Rule 3) Have some relevant keywords in your title
It is well known that having relevant keywords in your page title gives it a boost in search engines. Modern search engines take into consideration not just the meta keywords, but the page title, the description, the page content, incoming link keywords amongst other things, so optimize your page title by using relevant keywords in it that people may be searching for. Try to sum up what your page is about to visitors in your title and bear in mind what keywords they may be searching for in order to find a page like yours.

Rule 4) Keep important keywords near the start of the title
This is one of the most important rules when it comes up optimizing the page title of a page - where you actually place the keywords in the title. Place your most important keywords near the start of the title, with less important ones near the future. While visitors might not notice the difference, search engines do. Having a keyword near the start of your title tells a search engine you place far higher importance on it than you do on keywords at the end of the title.
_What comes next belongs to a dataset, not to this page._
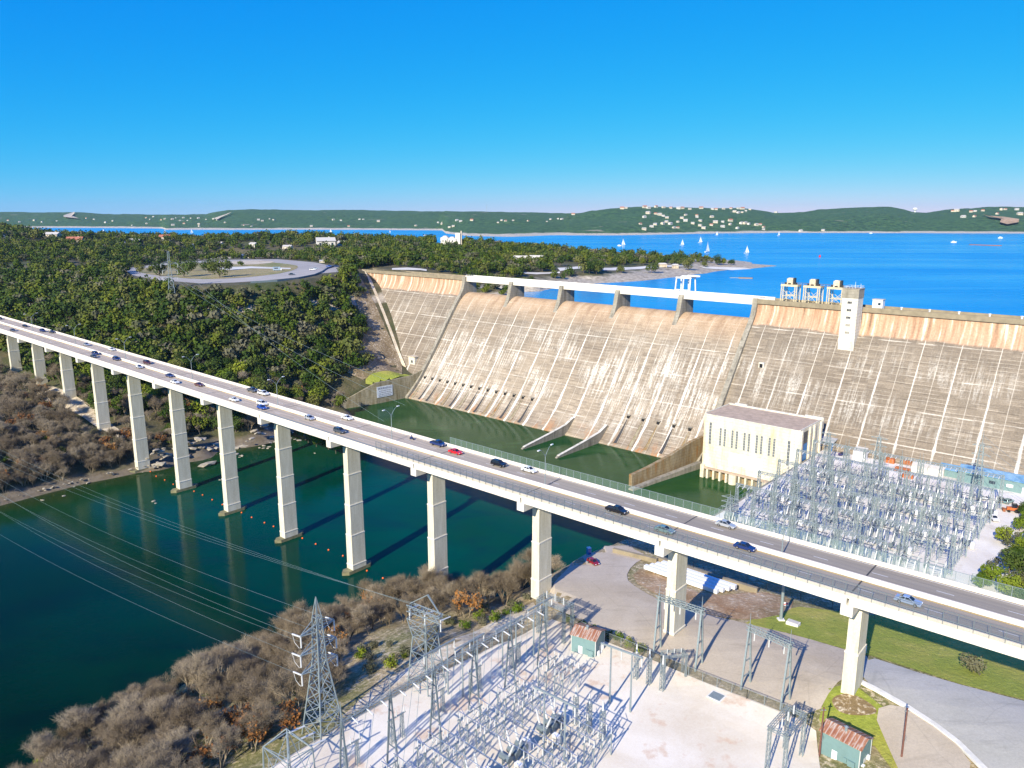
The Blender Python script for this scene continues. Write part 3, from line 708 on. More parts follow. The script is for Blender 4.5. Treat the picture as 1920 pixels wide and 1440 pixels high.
mb = MB(); mb.grid(rows); fh = struct(mb.build('far_hills', 'far_hill', smooth=True))
FAR = rows
# ------------------------------------------------------------- the dam (local frame: x = t, y = -o)
DAM = empty('dam', S0, DAM_ROT)
tag(DAM, 'long concrete gravity dam with open spillway bays between the wooded hill and the power house', 'dam')
def L(t, o, z): return (t, -o, z)
def prof_face(z):                 # non-overflow downstream face
    if z <= 63: return 7.3 + (63 - z) * .71
    u_ = (76 - z) / 13.0; return .4 + 6.9 * u_ ** 1.9
SPO = [(-9, 60), (-8.5, 65), (-6.5, 67.2), (-4, 67.7), (-1.5, 67.45), (1.2, 66.5), (4.0, 64.6), (6.6, 62.2), (9, 59.4), (13, 54.1), (17, 48.7), (22, 41.8), (27, 34.9), (32, 28.0), (36, 22.6), (39.5, 18.2), (43, 13.6), (46, 10.2), (49, 7.1), (52, 4.2), (55, 1.7), (57, .45), (57.3, -3)]
def extr(mb, prof, t0, t1, nt=2, cap=True, mi=0):
    ts = [t0 + (t1 - t0) * i / nt for i in range(nt + 1)]
    mb.grid([[L(t, o, z) for t in ts] for o, z in prof], mi)
    if cap:
        o0 = min(o for o, z in prof); zb = min(z for o, z in prof)
        for t, fl in ((t0, 1), (t1, 0)):
            p = [L(t, o, z) for o, z in prof] + [L(t, prof[-1][0] - .01, zb - 2), L(t, o0, zb - 2)]
            mb.face(p if fl else p[::-1], mi)
mb = MB(); extr(mb, SPO, 0, 215, 30); o = mb.build('spillway_chute', 'dam_spill', DAM, smooth=True)
def facepts(zb, ob=None, t_end=None):
    zs = [76, 75, 74, 73, 72, 71, 70, 69, 68, 66.5, 65, 63] + list(np.linspace(60, zb, 12))
    return [(prof_face(z), z) for z in zs]
top = [(-10, 40), (-10, 78.6), (-9.6, 78.6), (-9.6, 77.5), (.6, 77.5), (.6, 78.6), (1.35, 78.6), (1.35, 76.2), (.4, 76.0)]
mb = MB(); extr(mb, facepts(8), 217.6, 470, 2); mb.build('right_face', 'dam_face', DAM, smooth=True)
# left section keeps to the line where the hill comes down
mb = MB(); rows = []
for z in [76, 74, 72, 70, 68, 66.5, 65, 63] + list(np.linspace(60, 8, 14)):
    tl = -118 + (76 - z) * 1.36 if z > 70 else -118 + (76 - z) * 1.62; tl = min(tl, -8)
    rows.append([L(tl + (-2.6 - tl) * i / 4, prof_face(z), z) for i in range(5)])
mb.grid(rows); mb.build('left_face', 'dam_spill', DAM, smooth=True).data.materials[0] = MATS['dam_face']
for t0, t1 in ((-118, -2.6), (217.6, 470)): mb = MB(); extr(mb, top, t0, t1, 1); mb.build('crest_parapet', 'crest_concrete', DAM)
# training walls that bound the spillway
for t0, t1 in ((-2.6, 0), (215, 217.6)):
    mb = MB()
    pr = [(-10, 78.8), (1.6, 78.8), (1.9, 75), (3.2, 70.5), (5.4, 67.0)] + [(o + 1.6, z + 1.4) for o, z in SPO[8:19]] + [(58, 1.2 if t0 < 0 else .8), (58, -4)]
    extr(mb, pr, t0, t1, 1)
    mb.build('training_wall', 'grey_concrete', DAM)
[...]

For example:

My example webpage - An example website” is better for SEO purposes than “An example website - My example webpage“. For optimizing a page, the page’s title should be before the site’s title, as in the example shown. The keywords in your page’s title section therefore get stronger emphasis placed on them, than on your site’s section of the title.

Rule 5) Don’t spam or make the title too long
A common mistake made is to make a page title very long, in an attempt to include every keyword on Earth that a user may use to find your page! This is not helpful, and nonsensical, long page titles stuffed with keywords is unlikely to boost your search engine ranking in the long term. If you were searching for an article about say gardening, and 2 results came up: one with a title that made no sense, simply full of related keywords separated by commas or spaces; while the other had a title describing exactly what you were looking for in proper English, you would likely choose the second site. Remember that although you want to rank high in search engines, you should not sacrifice having a clean page title that is easily readable and makes sense.

Rule 6) Remember the visitor!
As a final point, remember the visitor. Of course ranking high in search engines is important, but you won’t get many clickthroughs if your page title is empty, keyword stuffed or plain messy. The visitor should always come first, with search engines second: wherever possible, try to achieve a website that satisfies both, but don’t bend over backwards for search engines at the expense of the visitor.